## Task directions
Would you transcribe the whole listing exactly, minus its pictures?

## Material provided

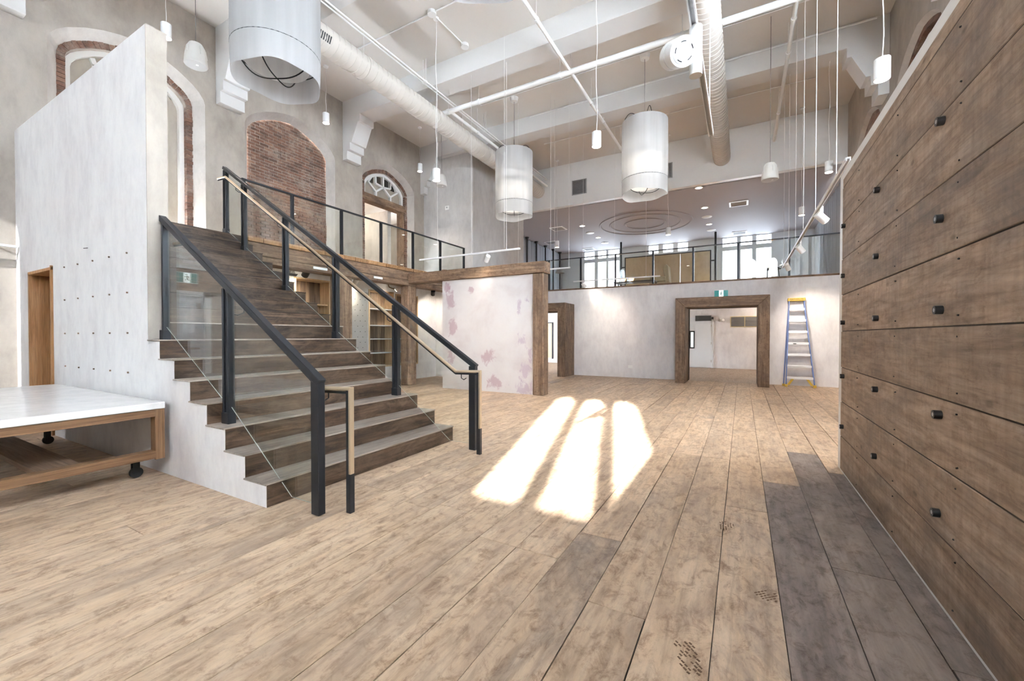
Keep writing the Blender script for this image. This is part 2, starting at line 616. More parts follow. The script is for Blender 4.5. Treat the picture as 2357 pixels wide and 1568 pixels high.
def artmat():
    m, nt, p, out = newmat('stained_plaster')
    pos = position(nt)
    n1 = noise(nt, scaled(nt, pos, (1.1, 1.1, 1.1), False), 1.0, 8, 0.6, 0.3)
    r1 = ramp(nt, [(0.3, (0.60, 0.54, 0.54)), (0.5, (0.69, 0.655, 0.655)), (0.7, (0.73, 0.71, 0.71))])
    nt.links.new(n1.outputs[0], r1.inputs[0])
    col = r1.outputs[0]
    nw = noise(nt, scaled(nt, pos, (5.5, 5.5, 4.0), False), 1.0, 8, 0.7, 0.6)
    # stains of paint, each at its own place on the panel (x, z, rx, rz)
    for sx, sz, rx, rz in [(-6.62, 2.35, .20, .42), (-6.72, 2.62, .16, .16), (-6.55, 1.55, .16, .30), (-5.95, 2.5, .12, .16),
                           (-5.45, .85, .26, .24), (-5.3, .22, .30, .20), (-4.55, 1.25, .20, .18), (-4.45, .55, .20, .30),
                           (-4.6, 2.05, .10, .30), (-4.38, 2.2, .10, .12), (-4.5, .12, .36, .20), (-6.6, .75, .14, .30), (-4.3, .95, .12, .25)]:
        mp = nd(nt, 'ShaderNodeMapping', vector_type='POINT')
        mp.inputs['Location'].default_value = (-sx / rx, 0, -sz / rz)
        mp.inputs['Scale'].default_value = (1 / rx, 0, 1 / rz)
        nt.links.new(pos, mp.inputs[0])
        ln = nd(nt, 'ShaderNodeVectorMath', operation='LENGTH')
        nt.links.new(mp.outputs[0], ln.inputs[0])
        sm = nd(nt, 'ShaderNodeMath', operation='MULTIPLY_ADD')
        nt.links.new(nw.outputs[0], sm.inputs[0])
        sm.inputs[1].default_value = 3.6
        sm.inputs[2].default_value = -1.75
        ad = nd(nt, 'ShaderNodeMath', operation='ADD')
        nt.links.new(ln.outputs['Value'], ad.inputs[0])
        nt.links.new(sm.outputs[0], ad.inputs[1])
        rr = ramp(nt, [(0.45, (1, 1, 1)), (0.8, (0, 0, 0))])
        nt.links.new(ad.outputs[0], rr.inputs[0])
        mt = nd(nt, 'ShaderNodeMath', operation='MULTIPLY')
        mt.inputs[1].default_value = 0.62
        nt.links.new(rr.outputs[0], mt.inputs[0])
        col = mixc(nt, mt.outputs[0], col, (0.44, 0.27, 0.33) if sx < -5 else (0.47, 0.36, 0.46))
    nt.links.new(col, p.inputs['Base Color'])
    p.inputs['Roughness'].default_value = 0.7
    bump(nt, p, nw.outputs[0], 0.15, 0.01)
    return m


M['art'] = artmat()

# ------------------------------------------------------------------ main dimensions
XL, XR = -9.95, 2.62
YB, YR = 13.72, -5.85
ZC = 8.0
ZM = 3.23          # left mezzanine floor
ZH = 2.99          # back hall floor
YK = 15.1          # bulkhead
FT = [(1, 0), (.975, .15), (.9, .33), (.8, .48), (.6, .69), (.4, .84), (.2, .94), (0, 1)]


def arch(yc, hw, zs, rise):
    l = [(yc - hw * t, zs + rise * f) for t, f in FT]
    return l + [(2 * yc - y, z) for y, z in reversed(l[:-1])]


def arched_wall(mb, put, y0, y1, z0, z1, arches):
    y = y0

    def quad(a, b, c, d):
        mb.add([put(*a), put(*b), put(*c), put(*d)], [(0, 1, 2, 3)])
    for yc, hw, sill, zs, rise in arches:
        quad((y, z0), (yc - hw, z0), (yc - hw, z1), (y, z1))
        if sill > z0:
            quad((yc - hw, z0), (yc + hw, z0), (yc + hw, sill), (yc - hw, sill))
        pts = arch(yc, hw, zs, rise)
        for a, b in zip(pts, pts[1:]):
            quad(a, b, (b[0], z1), (a[0], z1))
        y = yc + hw
    quad((y, z0), (y1, z0), (y1, z1), (y, z1))


def outline(yc, hw, sill, zs, rise):
    return [(yc - hw, sill)] + arch(yc, hw, zs, rise) + [(yc + hw, sill)]


def reveal(mb, put0, out0, put1, out1, closed=True):
    n = len(out0)
    vs = [put0(*p) for p in out0] + [put1(*p) for p in out1]
    mb.add(vs, [(k, (k + 1) % n, n + (k + 1) % n, n + k) for k in range(n if closed else n - 1)])


# ------------------------------------------------------------------ floor with planks
fl = struct(obj('floor', MB().box(XL, XR, YR, YB, -0.08, -0.012), M['darkgap']),
            'wide worn oak plank floor of the main hall')
pm = MB().box(-.5, .5, -.5, .5, -.5, .5).mesh('plank')
pmats = {}
for k in ('floor', 'floor_grey', 'floor_mix'):
    pmats[k] = pm.copy()
    pmats[k].materials.append(M[k])
rest = MB()
PW = 0.29
k0 = int((XL - 0.18) / PW) - 1
for k in range(k0, 9):
    xa, xb = 0.18 + k * PW, 0.18 + (k + 1) * PW
    xa, xb = max(xa, XL), min(xb, XR)
    if xb - xa < 0.01:
        continue
    y = YR + R.uniform(0, 1.0)
    ya = YR
    while ya < YB - 0.01:
        yb = ya + R.choice([2.0, 2.4, 2.8, 3.1, 3.4])
        if yb > YB - 0.7:
            yb = YB
        g = R.choice([0.0015, 0.002, 0.003, 0.005])
        top = R.uniform(-0.0015, 0.0005)
        xc = (xa + xb) / 2
        under_stair = -8.2 < xc < -3.4 and ya > 2.0 and yb < 4.3
        if yb < 0.1 or under_stair or xc > 1.0 and yb < 5.0:
            rest.box(xa + g, xb - g, ya + g, yb - g, -0.012, top)
        else:
            kind = 'floor'
            if xc > 0.15 and yb < 6.4:
                kind = 'floor_grey'
            elif xc > -0.15 and yb < 6 or R.random() < 0.05:
                kind = 'floor_mix'
            o = bpy.data.objects.new('plank', pmats[kind])
            COL.objects.link(o)
            o.parent = fl
            o.location = (xc, (ya + yb) / 2, (top - 0.012) / 2)
            o.scale = (xb - xa - 2 * g, yb - ya - 2 * g, top + 0.012)
        ya = yb
ro = obj('plank_remainder', rest, M['floor'], fl)
ro['kind'] = 'stuff'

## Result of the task
Keep writing the Blender script for this image. This is part 2, starting at line 616. More parts follow. The script is for Blender 4.5. Treat the picture as 2357 pixels wide and 1568 pixels high.
def artmat():
    m, nt, p, out = newmat('stained_plaster')
    pos = position(nt)
    n1 = noise(nt, scaled(nt, pos, (1.1, 1.1, 1.1), False), 1.0, 8, 0.6, 0.3)
    r1 = ramp(nt, [(0.3, (0.60, 0.54, 0.54)), (0.5, (0.69, 0.655, 0.655)), (0.7, (0.73, 0.71, 0.71))])
    nt.links.new(n1.outputs[0], r1.inputs[0])
    col = r1.outputs[0]
    nw = noise(nt, scaled(nt, pos, (5.5, 5.5, 4.0), False), 1.0, 8, 0.7, 0.6)
    # stains of paint, each at its own place on the panel (x, z, rx, rz)
    for sx, sz, rx, rz in [(-6.62, 2.35, .20, .42), (-6.72, 2.62, .16, .16), (-6.55, 1.55, .16, .30), (-5.95, 2.5, .12, .16),
                           (-5.45, .85, .26, .24), (-5.3, .22, .30, .20), (-4.55, 1.25, .20, .18), (-4.45, .55, .20, .30),
                           (-4.6, 2.05, .10, .30), (-4.38, 2.2, .10, .12), (-4.5, .12, .36, .20), (-6.6, .75, .14, .30), (-4.3, .95, .12, .25)]:
        mp = nd(nt, 'ShaderNodeMapping', vector_type='POINT')
        mp.inputs['Location'].default_value = (-sx / rx, 0, -sz / rz)
        mp.inputs['Scale'].default_value = (1 / rx, 0, 1 / rz)
        nt.links.new(pos, mp.inputs[0])
        ln = nd(nt, 'ShaderNodeVectorMath', operation='LENGTH')
        nt.links.new(mp.outputs[0], ln.inputs[0])
        sm = nd(nt, 'ShaderNodeMath', operation='MULTIPLY_ADD')
        nt.links.new(nw.outputs[0], sm.inputs[0])
        sm.inputs[1].default_value = 3.6
        sm.inputs[2].default_value = -1.75
        ad = nd(nt, 'ShaderNodeMath', operation='ADD')
        nt.links.new(ln.outputs['Value'], ad.inputs[0])
        nt.links.new(sm.outputs[0], ad.inputs[1])
        rr = ramp(nt, [(0.45, (1, 1, 1)), (0.8, (0, 0, 0))])
        nt.links.new(ad.outputs[0], rr.inputs[0])
        mt = nd(nt, 'ShaderNodeMath', operation='MULTIPLY')
        mt.inputs[1].default_value = 0.62
        nt.links.new(rr.outputs[0], mt.inputs[0])
        col = mixc(nt, mt.outputs[0], col, (0.44, 0.27, 0.33) if sx < -5 else (0.47, 0.36, 0.46))
    nt.links.new(col, p.inputs['Base Color'])
    p.inputs['Roughness'].default_value = 0.7
    bump(nt, p, nw.outputs[0], 0.15, 0.01)
    return m


M['art'] = artmat()

# ------------------------------------------------------------------ main dimensions
XL, XR = -9.95, 2.62
YB, YR = 13.72, -5.85
ZC = 8.0
ZM = 3.23          # left mezzanine floor
ZH = 2.99          # back hall floor
YK = 15.1          # bulkhead
FT = [(1, 0), (.975, .15), (.9, .33), (.8, .48), (.6, .69), (.4, .84), (.2, .94), (0, 1)]


def arch(yc, hw, zs, rise):
    l = [(yc - hw * t, zs + rise * f) for t, f in FT]
    return l + [(2 * yc - y, z) for y, z in reversed(l[:-1])]


def arched_wall(mb, put, y0, y1, z0, z1, arches):
    y = y0

    def quad(a, b, c, d):
        mb.add([put(*a), put(*b), put(*c), put(*d)], [(0, 1, 2, 3)])
    for yc, hw, sill, zs, rise in arches:
        quad((y, z0), (yc - hw, z0), (yc - hw, z1), (y, z1))
        if sill > z0:
            quad((yc - hw, z0), (yc + hw, z0), (yc + hw, sill), (yc - hw, sill))
        pts = arch(yc, hw, zs, rise)
        for a, b in zip(pts, pts[1:]):
            quad(a, b, (b[0], z1), (a[0], z1))
        y = yc + hw
    quad((y, z0), (y1, z0), (y1, z1), (y, z1))


def outline(yc, hw, sill, zs, rise):
    return [(yc - hw, sill)] + arch(yc, hw, zs, rise) + [(yc + hw, sill)]


def reveal(mb, put0, out0, put1, out1, closed=True):
    n = len(out0)
    vs = [put0(*p) for p in out0] + [put1(*p) for p in out1]
    mb.add(vs, [(k, (k + 1) % n, n + (k + 1) % n, n + k) for k in range(n if closed else n - 1)])


# ------------------------------------------------------------------ floor with planks
fl = struct(obj('floor', MB().box(XL, XR, YR, YB, -0.08, -0.012), M['darkgap']),
            'wide worn oak plank floor of the main hall')
pm = MB().box(-.5, .5, -.5, .5, -.5, .5).mesh('plank')
pmats = {}
for k in ('floor', 'floor_grey', 'floor_mix'):
    pmats[k] = pm.copy()
    pmats[k].materials.append(M[k])
rest = MB()
PW = 0.29
k0 = int((XL - 0.18) / PW) - 1
for k in range(k0, 9):
    xa, xb = 0.18 + k * PW, 0.18 + (k + 1) * PW
    xa, xb = max(xa, XL), min(xb, XR)
    if xb - xa < 0.01:
        continue
    y = YR + R.uniform(0, 1.0)
    ya = YR
    while ya < YB - 0.01:
        yb = ya + R.choice([2.0, 2.4, 2.8, 3.1, 3.4])
        if yb > YB - 0.7:
            yb = YB
        g = R.choice([0.0015, 0.002, 0.003, 0.005])
        top = R.uniform(-0.0015, 0.0005)
        xc = (xa + xb) / 2
        under_stair = -8.2 < xc < -3.4 and ya > 2.0 and yb < 4.3
        if yb < 0.1 or under_stair or xc > 1.0 and yb < 5.0:
            rest.box(xa + g, xb - g, ya + g, yb - g, -0.012, top)
        else:
            kind = 'floor'
            if xc > 0.15 and yb < 6.4:
                kind = 'floor_grey'
            elif xc > -0.15 and yb < 6 or R.random() < 0.05:
                kind = 'floor_mix'
            o = bpy.data.objects.new('plank', pmats[kind])
            COL.objects.link(o)
            o.parent = fl
            o.location = (xc, (ya + yb) / 2, (top - 0.012) / 2)
            o.scale = (xb - xa - 2 * g, yb - ya - 2 * g, top + 0.012)
        ya = yb
ro = obj('plank_remainder', rest, M['floor'], fl)
ro['kind'] = 'stuff'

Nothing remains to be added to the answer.